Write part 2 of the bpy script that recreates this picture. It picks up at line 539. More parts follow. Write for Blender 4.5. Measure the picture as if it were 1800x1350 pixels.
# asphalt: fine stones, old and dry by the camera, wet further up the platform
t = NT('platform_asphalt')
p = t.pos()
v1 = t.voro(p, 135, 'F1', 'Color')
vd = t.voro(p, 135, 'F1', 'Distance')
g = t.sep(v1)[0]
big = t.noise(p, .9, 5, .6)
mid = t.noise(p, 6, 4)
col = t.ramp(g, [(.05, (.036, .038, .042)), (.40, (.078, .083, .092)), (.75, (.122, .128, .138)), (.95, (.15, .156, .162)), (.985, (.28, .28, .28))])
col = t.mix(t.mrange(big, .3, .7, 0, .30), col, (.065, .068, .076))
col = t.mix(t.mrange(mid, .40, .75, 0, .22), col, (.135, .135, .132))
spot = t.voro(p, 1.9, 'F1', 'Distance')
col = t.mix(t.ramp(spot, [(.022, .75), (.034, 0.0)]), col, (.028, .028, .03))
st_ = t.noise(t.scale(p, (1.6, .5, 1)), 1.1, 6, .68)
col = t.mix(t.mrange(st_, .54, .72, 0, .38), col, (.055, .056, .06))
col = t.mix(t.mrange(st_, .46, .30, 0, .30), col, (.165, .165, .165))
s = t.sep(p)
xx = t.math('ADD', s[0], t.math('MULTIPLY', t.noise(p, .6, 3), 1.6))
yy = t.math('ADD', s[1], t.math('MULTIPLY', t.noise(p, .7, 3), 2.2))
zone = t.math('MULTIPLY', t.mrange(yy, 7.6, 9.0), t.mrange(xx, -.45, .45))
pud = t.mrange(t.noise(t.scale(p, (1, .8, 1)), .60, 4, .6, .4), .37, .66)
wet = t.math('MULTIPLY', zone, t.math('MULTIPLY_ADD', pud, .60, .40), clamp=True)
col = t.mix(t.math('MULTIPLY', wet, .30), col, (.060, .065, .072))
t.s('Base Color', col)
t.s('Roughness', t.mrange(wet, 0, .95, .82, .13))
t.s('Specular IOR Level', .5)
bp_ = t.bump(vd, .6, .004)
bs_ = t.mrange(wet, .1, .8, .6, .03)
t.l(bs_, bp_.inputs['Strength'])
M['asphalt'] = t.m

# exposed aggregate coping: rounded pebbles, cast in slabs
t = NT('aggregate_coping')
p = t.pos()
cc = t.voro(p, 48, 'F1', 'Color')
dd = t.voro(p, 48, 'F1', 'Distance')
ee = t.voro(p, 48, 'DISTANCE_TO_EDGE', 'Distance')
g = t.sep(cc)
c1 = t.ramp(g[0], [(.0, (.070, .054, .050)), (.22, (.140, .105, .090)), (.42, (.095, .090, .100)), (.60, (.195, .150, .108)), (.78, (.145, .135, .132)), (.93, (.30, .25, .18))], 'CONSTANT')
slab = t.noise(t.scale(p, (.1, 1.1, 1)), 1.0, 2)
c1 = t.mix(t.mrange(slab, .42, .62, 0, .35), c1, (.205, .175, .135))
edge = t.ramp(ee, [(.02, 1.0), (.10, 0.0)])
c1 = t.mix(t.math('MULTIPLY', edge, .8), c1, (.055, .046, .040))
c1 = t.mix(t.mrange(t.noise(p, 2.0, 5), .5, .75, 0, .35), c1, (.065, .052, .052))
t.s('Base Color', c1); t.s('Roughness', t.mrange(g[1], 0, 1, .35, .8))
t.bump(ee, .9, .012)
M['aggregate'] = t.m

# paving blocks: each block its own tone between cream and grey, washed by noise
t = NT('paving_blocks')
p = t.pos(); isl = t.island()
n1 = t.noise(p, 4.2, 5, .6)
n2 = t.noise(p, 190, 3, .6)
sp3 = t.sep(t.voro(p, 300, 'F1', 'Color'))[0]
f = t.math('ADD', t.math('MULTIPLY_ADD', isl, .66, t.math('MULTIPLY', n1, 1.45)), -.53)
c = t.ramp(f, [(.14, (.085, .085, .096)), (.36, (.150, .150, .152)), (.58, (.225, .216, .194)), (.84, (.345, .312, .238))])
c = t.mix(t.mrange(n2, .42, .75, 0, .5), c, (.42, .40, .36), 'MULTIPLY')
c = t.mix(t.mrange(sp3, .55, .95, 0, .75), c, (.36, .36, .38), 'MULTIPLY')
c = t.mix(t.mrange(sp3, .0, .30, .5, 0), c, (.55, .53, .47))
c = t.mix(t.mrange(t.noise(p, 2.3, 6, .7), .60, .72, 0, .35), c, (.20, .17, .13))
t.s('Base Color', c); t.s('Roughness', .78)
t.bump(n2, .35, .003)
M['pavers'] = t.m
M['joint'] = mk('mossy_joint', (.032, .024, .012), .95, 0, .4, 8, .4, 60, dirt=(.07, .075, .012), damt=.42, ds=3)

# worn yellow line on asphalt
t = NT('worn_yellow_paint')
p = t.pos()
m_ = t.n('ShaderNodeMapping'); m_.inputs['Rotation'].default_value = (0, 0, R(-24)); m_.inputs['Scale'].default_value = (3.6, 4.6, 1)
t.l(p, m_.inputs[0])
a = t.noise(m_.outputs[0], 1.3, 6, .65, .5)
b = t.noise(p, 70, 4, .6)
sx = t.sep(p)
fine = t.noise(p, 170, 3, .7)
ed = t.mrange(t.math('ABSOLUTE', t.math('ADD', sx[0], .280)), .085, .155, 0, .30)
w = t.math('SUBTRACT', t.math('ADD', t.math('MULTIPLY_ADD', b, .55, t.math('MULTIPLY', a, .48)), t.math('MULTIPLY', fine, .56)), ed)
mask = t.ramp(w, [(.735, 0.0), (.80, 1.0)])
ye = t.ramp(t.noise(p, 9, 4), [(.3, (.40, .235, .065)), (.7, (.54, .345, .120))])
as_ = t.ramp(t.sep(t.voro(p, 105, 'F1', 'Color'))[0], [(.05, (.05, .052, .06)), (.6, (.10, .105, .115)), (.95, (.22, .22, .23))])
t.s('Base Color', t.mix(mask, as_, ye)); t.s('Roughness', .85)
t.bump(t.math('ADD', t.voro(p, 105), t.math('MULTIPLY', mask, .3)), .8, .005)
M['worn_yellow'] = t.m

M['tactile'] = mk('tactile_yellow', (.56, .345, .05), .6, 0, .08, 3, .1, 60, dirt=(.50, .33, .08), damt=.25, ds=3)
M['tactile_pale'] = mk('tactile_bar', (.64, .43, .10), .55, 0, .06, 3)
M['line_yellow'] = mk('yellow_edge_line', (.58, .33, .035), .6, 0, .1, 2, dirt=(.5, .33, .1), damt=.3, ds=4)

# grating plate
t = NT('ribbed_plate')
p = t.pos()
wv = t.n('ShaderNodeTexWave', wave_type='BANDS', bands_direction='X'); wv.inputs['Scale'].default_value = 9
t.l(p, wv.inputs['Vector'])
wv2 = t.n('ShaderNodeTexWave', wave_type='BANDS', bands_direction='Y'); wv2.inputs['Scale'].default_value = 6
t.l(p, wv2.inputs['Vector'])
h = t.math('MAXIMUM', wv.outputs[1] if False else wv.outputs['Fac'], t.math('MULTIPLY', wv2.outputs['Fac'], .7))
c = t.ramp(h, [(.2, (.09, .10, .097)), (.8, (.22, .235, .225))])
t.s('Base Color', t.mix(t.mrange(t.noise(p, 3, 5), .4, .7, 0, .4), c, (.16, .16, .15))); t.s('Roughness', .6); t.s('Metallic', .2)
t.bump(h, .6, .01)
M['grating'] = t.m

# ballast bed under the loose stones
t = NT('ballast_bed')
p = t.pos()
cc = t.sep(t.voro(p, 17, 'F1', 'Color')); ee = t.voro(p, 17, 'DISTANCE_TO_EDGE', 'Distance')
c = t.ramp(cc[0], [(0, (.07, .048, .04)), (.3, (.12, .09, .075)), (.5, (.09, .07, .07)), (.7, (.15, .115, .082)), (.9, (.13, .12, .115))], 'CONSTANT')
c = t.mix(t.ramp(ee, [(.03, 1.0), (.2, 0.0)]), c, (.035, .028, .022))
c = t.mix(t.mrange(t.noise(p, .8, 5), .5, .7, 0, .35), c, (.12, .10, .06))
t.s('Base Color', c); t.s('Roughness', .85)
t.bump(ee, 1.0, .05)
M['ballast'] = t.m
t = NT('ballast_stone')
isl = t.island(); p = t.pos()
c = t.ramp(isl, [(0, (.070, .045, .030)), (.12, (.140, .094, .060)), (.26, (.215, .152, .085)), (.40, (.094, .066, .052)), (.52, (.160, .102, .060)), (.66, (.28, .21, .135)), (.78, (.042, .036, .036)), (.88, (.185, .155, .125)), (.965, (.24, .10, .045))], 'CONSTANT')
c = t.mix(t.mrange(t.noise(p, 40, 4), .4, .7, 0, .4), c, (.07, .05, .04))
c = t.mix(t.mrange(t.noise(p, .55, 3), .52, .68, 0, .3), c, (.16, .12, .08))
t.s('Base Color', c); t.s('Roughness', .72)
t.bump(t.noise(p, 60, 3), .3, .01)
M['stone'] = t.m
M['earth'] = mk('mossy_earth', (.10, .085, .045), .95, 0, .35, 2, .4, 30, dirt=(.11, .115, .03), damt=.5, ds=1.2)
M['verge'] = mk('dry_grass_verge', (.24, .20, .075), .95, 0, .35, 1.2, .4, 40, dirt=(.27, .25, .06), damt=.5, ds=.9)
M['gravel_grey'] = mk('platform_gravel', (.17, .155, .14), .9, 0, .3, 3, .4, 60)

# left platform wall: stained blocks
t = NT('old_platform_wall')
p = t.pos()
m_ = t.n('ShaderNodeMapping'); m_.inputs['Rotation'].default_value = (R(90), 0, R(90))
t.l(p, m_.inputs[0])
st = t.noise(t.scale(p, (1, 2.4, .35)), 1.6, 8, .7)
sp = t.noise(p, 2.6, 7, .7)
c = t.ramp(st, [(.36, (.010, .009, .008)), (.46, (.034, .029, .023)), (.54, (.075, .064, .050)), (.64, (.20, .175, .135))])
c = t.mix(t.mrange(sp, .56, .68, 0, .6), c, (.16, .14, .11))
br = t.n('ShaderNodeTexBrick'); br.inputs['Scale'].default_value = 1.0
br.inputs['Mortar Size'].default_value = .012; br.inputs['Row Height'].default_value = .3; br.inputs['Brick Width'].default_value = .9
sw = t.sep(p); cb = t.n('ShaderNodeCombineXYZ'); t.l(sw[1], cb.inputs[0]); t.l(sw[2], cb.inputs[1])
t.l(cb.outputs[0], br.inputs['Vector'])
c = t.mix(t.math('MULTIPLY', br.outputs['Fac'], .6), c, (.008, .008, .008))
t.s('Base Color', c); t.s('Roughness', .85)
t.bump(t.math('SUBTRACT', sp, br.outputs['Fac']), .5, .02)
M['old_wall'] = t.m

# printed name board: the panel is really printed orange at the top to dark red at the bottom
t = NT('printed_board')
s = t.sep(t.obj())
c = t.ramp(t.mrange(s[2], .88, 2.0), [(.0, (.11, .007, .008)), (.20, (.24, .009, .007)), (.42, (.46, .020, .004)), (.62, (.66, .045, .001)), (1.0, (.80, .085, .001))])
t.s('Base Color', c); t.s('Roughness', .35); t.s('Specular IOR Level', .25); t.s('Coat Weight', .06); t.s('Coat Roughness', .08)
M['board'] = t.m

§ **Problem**
Only the lines from the first line of the material above through the line that contains "M['asphalt'] = t.m" should be quoted, each one exactly.

§ **Worked answer**
Write part 2 of the bpy script that recreates this picture. It picks up at line 539. More parts follow. Write for Blender 4.5. Measure the picture as if it were 1800x1350 pixels.
# asphalt: fine stones, old and dry by the camera, wet further up the platform
t = NT('platform_asphalt')
p = t.pos()
v1 = t.voro(p, 135, 'F1', 'Color')
vd = t.voro(p, 135, 'F1', 'Distance')
g = t.sep(v1)[0]
big = t.noise(p, .9, 5, .6)
mid = t.noise(p, 6, 4)
col = t.ramp(g, [(.05, (.036, .038, .042)), (.40, (.078, .083, .092)), (.75, (.122, .128, .138)), (.95, (.15, .156, .162)), (.985, (.28, .28, .28))])
col = t.mix(t.mrange(big, .3, .7, 0, .30), col, (.065, .068, .076))
col = t.mix(t.mrange(mid, .40, .75, 0, .22), col, (.135, .135, .132))
spot = t.voro(p, 1.9, 'F1', 'Distance')
col = t.mix(t.ramp(spot, [(.022, .75), (.034, 0.0)]), col, (.028, .028, .03))
st_ = t.noise(t.scale(p, (1.6, .5, 1)), 1.1, 6, .68)
col = t.mix(t.mrange(st_, .54, .72, 0, .38), col, (.055, .056, .06))
col = t.mix(t.mrange(st_, .46, .30, 0, .30), col, (.165, .165, .165))
s = t.sep(p)
xx = t.math('ADD', s[0], t.math('MULTIPLY', t.noise(p, .6, 3), 1.6))
yy = t.math('ADD', s[1], t.math('MULTIPLY', t.noise(p, .7, 3), 2.2))
zone = t.math('MULTIPLY', t.mrange(yy, 7.6, 9.0), t.mrange(xx, -.45, .45))
pud = t.mrange(t.noise(t.scale(p, (1, .8, 1)), .60, 4, .6, .4), .37, .66)
wet = t.math('MULTIPLY', zone, t.math('MULTIPLY_ADD', pud, .60, .40), clamp=True)
col = t.mix(t.math('MULTIPLY', wet, .30), col, (.060, .065, .072))
t.s('Base Color', col)
t.s('Roughness', t.mrange(wet, 0, .95, .82, .13))
t.s('Specular IOR Level', .5)
bp_ = t.bump(vd, .6, .004)
bs_ = t.mrange(wet, .1, .8, .6, .03)
t.l(bs_, bp_.inputs['Strength'])
M['asphalt'] = t.m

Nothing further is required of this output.